▶ [PROVIDED RECORDS]:

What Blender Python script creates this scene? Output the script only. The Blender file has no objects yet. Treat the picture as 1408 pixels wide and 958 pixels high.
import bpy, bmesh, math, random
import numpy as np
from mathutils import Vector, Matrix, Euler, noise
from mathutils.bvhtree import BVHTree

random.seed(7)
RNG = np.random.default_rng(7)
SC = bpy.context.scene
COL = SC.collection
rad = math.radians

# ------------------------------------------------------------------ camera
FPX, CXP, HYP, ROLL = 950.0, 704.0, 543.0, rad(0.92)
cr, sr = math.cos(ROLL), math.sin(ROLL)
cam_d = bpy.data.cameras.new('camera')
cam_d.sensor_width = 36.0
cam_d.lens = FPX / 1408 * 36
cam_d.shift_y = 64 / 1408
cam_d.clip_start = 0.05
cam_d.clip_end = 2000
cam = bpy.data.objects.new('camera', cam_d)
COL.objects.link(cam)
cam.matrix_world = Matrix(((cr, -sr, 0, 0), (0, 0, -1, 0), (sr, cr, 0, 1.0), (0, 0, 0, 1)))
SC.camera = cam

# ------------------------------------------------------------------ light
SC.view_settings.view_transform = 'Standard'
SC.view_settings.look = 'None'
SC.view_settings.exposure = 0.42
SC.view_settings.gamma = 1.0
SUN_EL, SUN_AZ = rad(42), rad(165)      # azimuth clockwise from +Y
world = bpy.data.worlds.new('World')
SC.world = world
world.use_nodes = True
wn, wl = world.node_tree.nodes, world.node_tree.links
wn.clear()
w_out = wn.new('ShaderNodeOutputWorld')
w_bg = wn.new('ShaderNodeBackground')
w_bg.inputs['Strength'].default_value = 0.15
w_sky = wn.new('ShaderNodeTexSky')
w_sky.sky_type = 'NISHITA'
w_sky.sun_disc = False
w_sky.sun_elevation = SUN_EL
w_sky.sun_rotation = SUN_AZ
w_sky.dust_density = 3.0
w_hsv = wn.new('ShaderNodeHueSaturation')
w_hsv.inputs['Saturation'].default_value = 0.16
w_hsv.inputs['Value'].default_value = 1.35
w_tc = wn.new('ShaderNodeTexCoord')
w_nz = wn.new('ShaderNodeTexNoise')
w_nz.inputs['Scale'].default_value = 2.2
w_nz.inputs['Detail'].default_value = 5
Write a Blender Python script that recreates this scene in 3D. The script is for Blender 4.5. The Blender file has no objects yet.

▶ [INSTRUCTIONS TO FOLLOW]: Print the complete listing again, exactly as it stands.

▶ [SOLUTION TO THE PROBLEM]:
What Blender Python script creates this scene? Output the script only. The Blender file has no objects yet. Treat the picture as 1408 pixels wide and 958 pixels high.
import bpy, bmesh, math, random
import numpy as np
from mathutils import Vector, Matrix, Euler, noise
from mathutils.bvhtree import BVHTree

random.seed(7)
RNG = np.random.default_rng(7)
SC = bpy.context.scene
COL = SC.collection
rad = math.radians

# ------------------------------------------------------------------ camera
FPX, CXP, HYP, ROLL = 950.0, 704.0, 543.0, rad(0.92)
cr, sr = math.cos(ROLL), math.sin(ROLL)
cam_d = bpy.data.cameras.new('camera')
cam_d.sensor_width = 36.0
cam_d.lens = FPX / 1408 * 36
cam_d.shift_y = 64 / 1408
cam_d.clip_start = 0.05
cam_d.clip_end = 2000
cam = bpy.data.objects.new('camera', cam_d)
COL.objects.link(cam)
cam.matrix_world = Matrix(((cr, -sr, 0, 0), (0, 0, -1, 0), (sr, cr, 0, 1.0), (0, 0, 0, 1)))
SC.camera = cam

# ------------------------------------------------------------------ light
SC.view_settings.view_transform = 'Standard'
SC.view_settings.look = 'None'
SC.view_settings.exposure = 0.42
SC.view_settings.gamma = 1.0
SUN_EL, SUN_AZ = rad(42), rad(165)      # azimuth clockwise from +Y
world = bpy.data.worlds.new('World')
SC.world = world
world.use_nodes = True
wn, wl = world.node_tree.nodes, world.node_tree.links
wn.clear()
w_out = wn.new('ShaderNodeOutputWorld')
w_bg = wn.new('ShaderNodeBackground')
w_bg.inputs['Strength'].default_value = 0.15
w_sky = wn.new('ShaderNodeTexSky')
w_sky.sky_type = 'NISHITA'
w_sky.sun_disc = False
w_sky.sun_elevation = SUN_EL
w_sky.sun_rotation = SUN_AZ
w_sky.dust_density = 3.0
w_hsv = wn.new('ShaderNodeHueSaturation')
w_hsv.inputs['Saturation'].default_value = 0.16
w_hsv.inputs['Value'].default_value = 1.35
w_tc = wn.new('ShaderNodeTexCoord')
w_nz = wn.new('ShaderNodeTexNoise')
w_nz.inputs['Scale'].default_value = 2.2
w_nz.inputs['Detail'].default_value = 5
Write a Blender Python script that recreates this scene in 3D. The script is for Blender 4.5. The Blender file has no objects yet.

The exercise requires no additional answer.